::: ITEMS
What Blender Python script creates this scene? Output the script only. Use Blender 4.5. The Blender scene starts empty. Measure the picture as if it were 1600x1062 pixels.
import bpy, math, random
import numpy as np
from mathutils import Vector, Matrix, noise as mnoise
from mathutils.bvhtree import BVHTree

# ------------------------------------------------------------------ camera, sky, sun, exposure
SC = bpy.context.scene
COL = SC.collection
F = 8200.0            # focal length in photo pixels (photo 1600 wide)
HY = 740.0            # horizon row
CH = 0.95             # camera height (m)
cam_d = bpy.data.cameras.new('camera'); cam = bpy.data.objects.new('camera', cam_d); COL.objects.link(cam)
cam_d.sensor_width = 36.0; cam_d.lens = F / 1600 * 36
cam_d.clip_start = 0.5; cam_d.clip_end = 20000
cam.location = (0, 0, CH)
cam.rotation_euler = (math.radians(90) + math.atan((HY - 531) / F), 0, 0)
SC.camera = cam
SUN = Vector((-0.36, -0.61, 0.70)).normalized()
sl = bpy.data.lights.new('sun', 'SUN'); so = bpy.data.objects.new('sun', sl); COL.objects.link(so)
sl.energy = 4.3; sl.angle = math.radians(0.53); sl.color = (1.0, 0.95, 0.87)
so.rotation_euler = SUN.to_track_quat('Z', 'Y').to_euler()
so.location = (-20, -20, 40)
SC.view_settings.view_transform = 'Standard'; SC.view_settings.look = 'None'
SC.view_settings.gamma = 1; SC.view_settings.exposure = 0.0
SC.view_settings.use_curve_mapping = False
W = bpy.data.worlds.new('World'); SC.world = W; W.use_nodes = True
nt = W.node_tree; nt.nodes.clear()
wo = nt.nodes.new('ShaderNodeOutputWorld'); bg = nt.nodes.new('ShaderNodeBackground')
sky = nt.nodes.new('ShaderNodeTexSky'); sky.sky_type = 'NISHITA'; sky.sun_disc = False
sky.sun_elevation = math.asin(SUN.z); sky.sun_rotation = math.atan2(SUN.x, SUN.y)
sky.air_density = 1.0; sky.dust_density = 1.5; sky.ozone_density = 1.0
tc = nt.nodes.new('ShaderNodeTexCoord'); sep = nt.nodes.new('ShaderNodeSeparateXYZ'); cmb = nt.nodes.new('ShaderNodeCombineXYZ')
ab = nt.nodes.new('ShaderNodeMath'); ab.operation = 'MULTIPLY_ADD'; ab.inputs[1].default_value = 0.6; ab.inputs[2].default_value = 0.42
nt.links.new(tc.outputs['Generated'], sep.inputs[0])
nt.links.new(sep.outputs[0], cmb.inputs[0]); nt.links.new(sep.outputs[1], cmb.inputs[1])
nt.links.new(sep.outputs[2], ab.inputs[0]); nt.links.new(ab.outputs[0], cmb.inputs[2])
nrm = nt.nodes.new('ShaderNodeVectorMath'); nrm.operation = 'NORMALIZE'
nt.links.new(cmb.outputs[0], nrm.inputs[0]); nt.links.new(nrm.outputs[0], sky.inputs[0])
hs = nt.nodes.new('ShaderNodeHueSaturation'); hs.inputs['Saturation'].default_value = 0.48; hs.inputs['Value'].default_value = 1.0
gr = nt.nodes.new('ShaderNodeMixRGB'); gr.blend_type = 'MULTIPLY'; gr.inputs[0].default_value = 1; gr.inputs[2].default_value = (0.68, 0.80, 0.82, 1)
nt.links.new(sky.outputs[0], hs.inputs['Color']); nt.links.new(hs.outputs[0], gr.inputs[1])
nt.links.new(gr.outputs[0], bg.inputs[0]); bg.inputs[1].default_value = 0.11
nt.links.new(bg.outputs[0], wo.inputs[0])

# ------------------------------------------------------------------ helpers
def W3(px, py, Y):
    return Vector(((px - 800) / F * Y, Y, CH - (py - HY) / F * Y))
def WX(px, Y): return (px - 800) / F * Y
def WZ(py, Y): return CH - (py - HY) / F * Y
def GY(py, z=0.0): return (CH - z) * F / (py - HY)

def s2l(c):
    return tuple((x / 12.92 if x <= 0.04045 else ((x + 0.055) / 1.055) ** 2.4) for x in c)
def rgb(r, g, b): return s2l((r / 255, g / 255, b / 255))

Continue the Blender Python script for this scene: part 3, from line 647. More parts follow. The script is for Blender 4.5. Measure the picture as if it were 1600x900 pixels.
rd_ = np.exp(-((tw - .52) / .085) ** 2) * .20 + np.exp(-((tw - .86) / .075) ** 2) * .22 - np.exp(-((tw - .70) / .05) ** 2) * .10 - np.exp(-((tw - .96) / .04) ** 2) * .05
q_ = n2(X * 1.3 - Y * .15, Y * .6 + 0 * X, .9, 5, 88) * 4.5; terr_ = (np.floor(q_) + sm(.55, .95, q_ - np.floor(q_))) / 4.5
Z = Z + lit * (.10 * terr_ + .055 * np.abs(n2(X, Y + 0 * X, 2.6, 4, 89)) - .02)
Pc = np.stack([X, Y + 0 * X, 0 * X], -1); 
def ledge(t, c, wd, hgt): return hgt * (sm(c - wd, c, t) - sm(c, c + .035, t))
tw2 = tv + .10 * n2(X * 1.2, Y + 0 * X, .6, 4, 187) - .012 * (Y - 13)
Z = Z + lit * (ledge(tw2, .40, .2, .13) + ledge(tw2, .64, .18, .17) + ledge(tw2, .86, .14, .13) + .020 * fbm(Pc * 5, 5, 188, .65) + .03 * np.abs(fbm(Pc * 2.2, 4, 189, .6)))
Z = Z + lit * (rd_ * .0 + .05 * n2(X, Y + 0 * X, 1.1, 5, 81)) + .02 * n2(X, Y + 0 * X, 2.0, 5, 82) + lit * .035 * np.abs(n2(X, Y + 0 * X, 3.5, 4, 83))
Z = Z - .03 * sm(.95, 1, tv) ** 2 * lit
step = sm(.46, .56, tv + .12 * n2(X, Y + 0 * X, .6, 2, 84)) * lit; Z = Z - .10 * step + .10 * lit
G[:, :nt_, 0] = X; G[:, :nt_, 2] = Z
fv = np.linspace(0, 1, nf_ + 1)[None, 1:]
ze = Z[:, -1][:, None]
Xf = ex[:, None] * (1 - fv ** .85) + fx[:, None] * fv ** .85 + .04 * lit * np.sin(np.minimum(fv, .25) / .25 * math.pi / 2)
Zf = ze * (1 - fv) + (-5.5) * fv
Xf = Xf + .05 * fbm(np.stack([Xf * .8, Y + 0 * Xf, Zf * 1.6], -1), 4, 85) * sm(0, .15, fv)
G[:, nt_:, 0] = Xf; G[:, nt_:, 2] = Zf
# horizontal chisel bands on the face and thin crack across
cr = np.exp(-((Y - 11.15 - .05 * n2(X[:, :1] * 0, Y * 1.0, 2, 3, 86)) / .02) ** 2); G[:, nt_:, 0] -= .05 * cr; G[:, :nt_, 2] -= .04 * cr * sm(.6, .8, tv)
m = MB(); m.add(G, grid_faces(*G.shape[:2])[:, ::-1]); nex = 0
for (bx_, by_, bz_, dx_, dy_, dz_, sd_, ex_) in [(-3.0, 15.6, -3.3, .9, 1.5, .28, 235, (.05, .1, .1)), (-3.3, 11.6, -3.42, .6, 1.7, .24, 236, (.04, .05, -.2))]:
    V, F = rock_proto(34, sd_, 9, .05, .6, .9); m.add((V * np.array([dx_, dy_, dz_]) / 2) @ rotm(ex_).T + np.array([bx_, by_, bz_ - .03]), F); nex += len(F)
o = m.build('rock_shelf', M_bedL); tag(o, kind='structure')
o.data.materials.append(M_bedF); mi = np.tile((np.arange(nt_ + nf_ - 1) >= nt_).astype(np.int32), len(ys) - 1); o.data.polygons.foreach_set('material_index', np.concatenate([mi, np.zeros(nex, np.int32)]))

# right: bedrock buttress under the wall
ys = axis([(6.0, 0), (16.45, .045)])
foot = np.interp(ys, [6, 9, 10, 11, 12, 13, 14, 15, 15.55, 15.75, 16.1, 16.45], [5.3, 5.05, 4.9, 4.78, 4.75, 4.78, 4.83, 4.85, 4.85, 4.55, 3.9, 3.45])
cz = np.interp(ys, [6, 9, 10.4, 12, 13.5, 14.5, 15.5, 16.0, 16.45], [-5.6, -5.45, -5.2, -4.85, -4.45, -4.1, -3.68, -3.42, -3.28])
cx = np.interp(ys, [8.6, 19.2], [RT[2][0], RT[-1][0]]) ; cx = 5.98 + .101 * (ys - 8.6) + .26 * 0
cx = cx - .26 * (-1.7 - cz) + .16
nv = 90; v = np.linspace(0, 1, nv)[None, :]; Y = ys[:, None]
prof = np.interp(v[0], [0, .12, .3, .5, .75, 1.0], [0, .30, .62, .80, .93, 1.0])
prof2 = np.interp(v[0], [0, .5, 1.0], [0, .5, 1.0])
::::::
Give back exactly the lines from the line containing "V, F = rock_proto(34, sd_, 9, .05, .6, .9);" to the end of the entries, and no other lines.

    V, F = rock_proto(34, sd_, 9, .05, .6, .9); m.add((V * np.array([dx_, dy_, dz_]) / 2) @ rotm(ex_).T + np.array([bx_, by_, bz_ - .03]), F); nex += len(F)
o = m.build('rock_shelf', M_bedL); tag(o, kind='structure')
o.data.materials.append(M_bedF); mi = np.tile((np.arange(nt_ + nf_ - 1) >= nt_).astype(np.int32), len(ys) - 1); o.data.polygons.foreach_set('material_index', np.concatenate([mi, np.zeros(nex, np.int32)]))

# right: bedrock buttress under the wall
ys = axis([(6.0, 0), (16.45, .045)])
foot = np.interp(ys, [6, 9, 10, 11, 12, 13, 14, 15, 15.55, 15.75, 16.1, 16.45], [5.3, 5.05, 4.9, 4.78, 4.75, 4.78, 4.83, 4.85, 4.85, 4.55, 3.9, 3.45])
cz = np.interp(ys, [6, 9, 10.4, 12, 13.5, 14.5, 15.5, 16.0, 16.45], [-5.6, -5.45, -5.2, -4.85, -4.45, -4.1, -3.68, -3.42, -3.28])
cx = np.interp(ys, [8.6, 19.2], [RT[2][0], RT[-1][0]]) ; cx = 5.98 + .101 * (ys - 8.6) + .26 * 0
cx = cx - .26 * (-1.7 - cz) + .16
nv = 90; v = np.linspace(0, 1, nv)[None, :]; Y = ys[:, None]
prof = np.interp(v[0], [0, .12, .3, .5, .75, 1.0], [0, .30, .62, .80, .93, 1.0])
prof2 = np.interp(v[0], [0, .5, 1.0], [0, .5, 1.0])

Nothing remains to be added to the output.